## AVAILABLE DATA
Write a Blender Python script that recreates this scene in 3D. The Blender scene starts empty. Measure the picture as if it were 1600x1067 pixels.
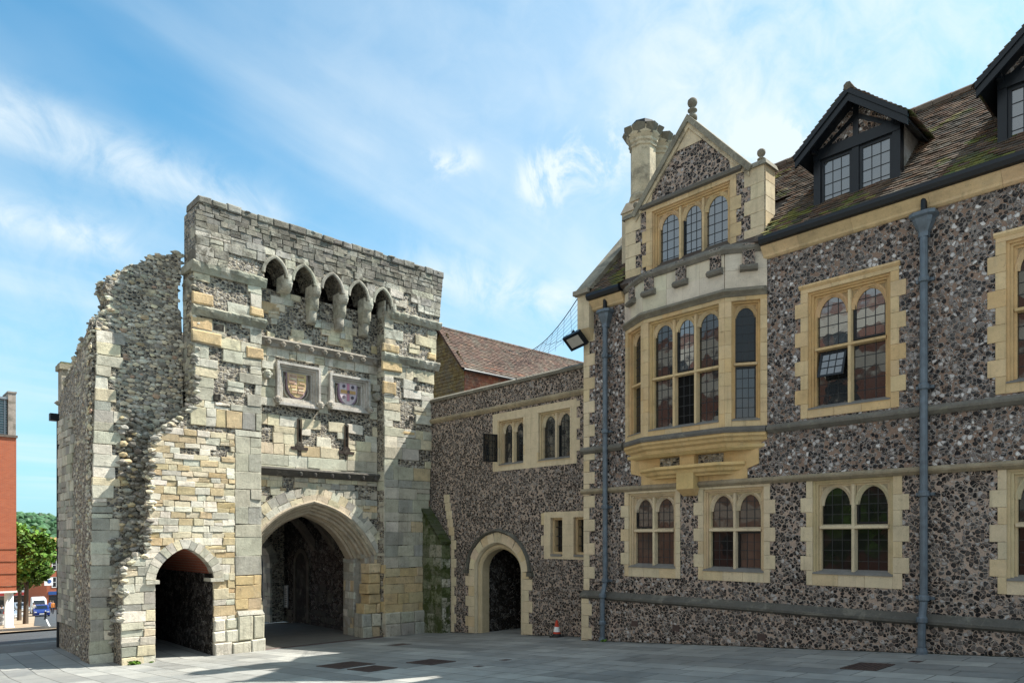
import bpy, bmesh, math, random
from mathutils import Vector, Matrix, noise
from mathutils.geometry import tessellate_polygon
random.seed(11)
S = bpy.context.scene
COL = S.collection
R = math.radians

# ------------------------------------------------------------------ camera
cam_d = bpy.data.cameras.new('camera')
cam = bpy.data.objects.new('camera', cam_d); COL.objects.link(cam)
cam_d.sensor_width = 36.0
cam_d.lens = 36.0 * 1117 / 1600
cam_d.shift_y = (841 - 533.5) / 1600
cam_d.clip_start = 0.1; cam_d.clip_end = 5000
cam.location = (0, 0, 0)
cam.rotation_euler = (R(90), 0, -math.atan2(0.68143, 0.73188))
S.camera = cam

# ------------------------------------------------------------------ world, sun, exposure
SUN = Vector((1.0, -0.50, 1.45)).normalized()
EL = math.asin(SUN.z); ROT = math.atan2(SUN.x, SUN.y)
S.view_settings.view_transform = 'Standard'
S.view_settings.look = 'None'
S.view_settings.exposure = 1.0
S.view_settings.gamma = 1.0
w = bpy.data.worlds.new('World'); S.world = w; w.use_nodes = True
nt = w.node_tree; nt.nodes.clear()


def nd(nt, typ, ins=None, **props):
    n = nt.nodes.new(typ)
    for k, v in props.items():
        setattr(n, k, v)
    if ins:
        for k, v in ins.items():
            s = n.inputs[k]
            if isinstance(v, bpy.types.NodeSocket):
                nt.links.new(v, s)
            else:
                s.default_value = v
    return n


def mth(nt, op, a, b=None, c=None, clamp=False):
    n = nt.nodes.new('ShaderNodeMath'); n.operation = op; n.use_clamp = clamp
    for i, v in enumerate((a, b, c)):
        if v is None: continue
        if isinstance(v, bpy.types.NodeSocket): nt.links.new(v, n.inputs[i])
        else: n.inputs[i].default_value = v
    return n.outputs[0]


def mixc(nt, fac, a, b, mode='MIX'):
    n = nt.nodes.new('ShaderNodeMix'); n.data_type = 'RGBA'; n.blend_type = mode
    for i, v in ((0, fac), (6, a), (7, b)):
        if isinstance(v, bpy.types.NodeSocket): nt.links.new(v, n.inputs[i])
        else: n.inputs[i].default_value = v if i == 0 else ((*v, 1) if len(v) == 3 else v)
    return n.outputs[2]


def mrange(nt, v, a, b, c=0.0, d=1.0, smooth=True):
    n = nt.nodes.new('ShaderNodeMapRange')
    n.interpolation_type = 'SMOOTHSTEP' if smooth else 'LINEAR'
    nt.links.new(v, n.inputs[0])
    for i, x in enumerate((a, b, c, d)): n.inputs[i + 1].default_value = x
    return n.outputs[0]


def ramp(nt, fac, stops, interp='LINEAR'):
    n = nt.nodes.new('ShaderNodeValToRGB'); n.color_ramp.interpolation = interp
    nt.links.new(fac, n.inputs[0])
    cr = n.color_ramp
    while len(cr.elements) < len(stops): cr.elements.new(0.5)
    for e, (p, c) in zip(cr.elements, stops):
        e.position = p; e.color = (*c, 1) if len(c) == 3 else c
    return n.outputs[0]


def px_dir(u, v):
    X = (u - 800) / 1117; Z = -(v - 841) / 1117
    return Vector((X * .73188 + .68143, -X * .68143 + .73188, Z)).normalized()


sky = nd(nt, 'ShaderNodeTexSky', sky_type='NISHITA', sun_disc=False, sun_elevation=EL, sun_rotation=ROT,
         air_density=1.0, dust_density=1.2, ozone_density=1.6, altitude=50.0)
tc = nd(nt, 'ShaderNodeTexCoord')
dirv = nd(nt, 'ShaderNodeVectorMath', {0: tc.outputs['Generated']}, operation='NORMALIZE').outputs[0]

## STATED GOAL
Copy each line above precisely, dropping the pictures.

## SOLUTION FOR THIS PROBLEM
Write a Blender Python script that recreates this scene in 3D. The Blender scene starts empty. Measure the picture as if it were 1600x1067 pixels.
import bpy, bmesh, math, random
from mathutils import Vector, Matrix, noise
from mathutils.geometry import tessellate_polygon
random.seed(11)
S = bpy.context.scene
COL = S.collection
R = math.radians

# ------------------------------------------------------------------ camera
cam_d = bpy.data.cameras.new('camera')
cam = bpy.data.objects.new('camera', cam_d); COL.objects.link(cam)
cam_d.sensor_width = 36.0
cam_d.lens = 36.0 * 1117 / 1600
cam_d.shift_y = (841 - 533.5) / 1600
cam_d.clip_start = 0.1; cam_d.clip_end = 5000
cam.location = (0, 0, 0)
cam.rotation_euler = (R(90), 0, -math.atan2(0.68143, 0.73188))
S.camera = cam

# ------------------------------------------------------------------ world, sun, exposure
SUN = Vector((1.0, -0.50, 1.45)).normalized()
EL = math.asin(SUN.z); ROT = math.atan2(SUN.x, SUN.y)
S.view_settings.view_transform = 'Standard'
S.view_settings.look = 'None'
S.view_settings.exposure = 1.0
S.view_settings.gamma = 1.0
w = bpy.data.worlds.new('World'); S.world = w; w.use_nodes = True
nt = w.node_tree; nt.nodes.clear()


def nd(nt, typ, ins=None, **props):
    n = nt.nodes.new(typ)
    for k, v in props.items():
        setattr(n, k, v)
    if ins:
        for k, v in ins.items():
            s = n.inputs[k]
            if isinstance(v, bpy.types.NodeSocket):
                nt.links.new(v, s)
            else:
                s.default_value = v
    return n


def mth(nt, op, a, b=None, c=None, clamp=False):
    n = nt.nodes.new('ShaderNodeMath'); n.operation = op; n.use_clamp = clamp
    for i, v in enumerate((a, b, c)):
        if v is None: continue
        if isinstance(v, bpy.types.NodeSocket): nt.links.new(v, n.inputs[i])
        else: n.inputs[i].default_value = v
    return n.outputs[0]


def mixc(nt, fac, a, b, mode='MIX'):
    n = nt.nodes.new('ShaderNodeMix'); n.data_type = 'RGBA'; n.blend_type = mode
    for i, v in ((0, fac), (6, a), (7, b)):
        if isinstance(v, bpy.types.NodeSocket): nt.links.new(v, n.inputs[i])
        else: n.inputs[i].default_value = v if i == 0 else ((*v, 1) if len(v) == 3 else v)
    return n.outputs[2]


def mrange(nt, v, a, b, c=0.0, d=1.0, smooth=True):
    n = nt.nodes.new('ShaderNodeMapRange')
    n.interpolation_type = 'SMOOTHSTEP' if smooth else 'LINEAR'
    nt.links.new(v, n.inputs[0])
    for i, x in enumerate((a, b, c, d)): n.inputs[i + 1].default_value = x
    return n.outputs[0]


def ramp(nt, fac, stops, interp='LINEAR'):
    n = nt.nodes.new('ShaderNodeValToRGB'); n.color_ramp.interpolation = interp
    nt.links.new(fac, n.inputs[0])
    cr = n.color_ramp
    while len(cr.elements) < len(stops): cr.elements.new(0.5)
    for e, (p, c) in zip(cr.elements, stops):
        e.position = p; e.color = (*c, 1) if len(c) == 3 else c
    return n.outputs[0]


def px_dir(u, v):
    X = (u - 800) / 1117; Z = -(v - 841) / 1117
    return Vector((X * .73188 + .68143, -X * .68143 + .73188, Z)).normalized()


sky = nd(nt, 'ShaderNodeTexSky', sky_type='NISHITA', sun_disc=False, sun_elevation=EL, sun_rotation=ROT,
         air_density=1.0, dust_density=1.2, ozone_density=1.6, altitude=50.0)
tc = nd(nt, 'ShaderNodeTexCoord')
dirv = nd(nt, 'ShaderNodeVectorMath', {0: tc.outputs['Generated']}, operation='NORMALIZE').outputs[0]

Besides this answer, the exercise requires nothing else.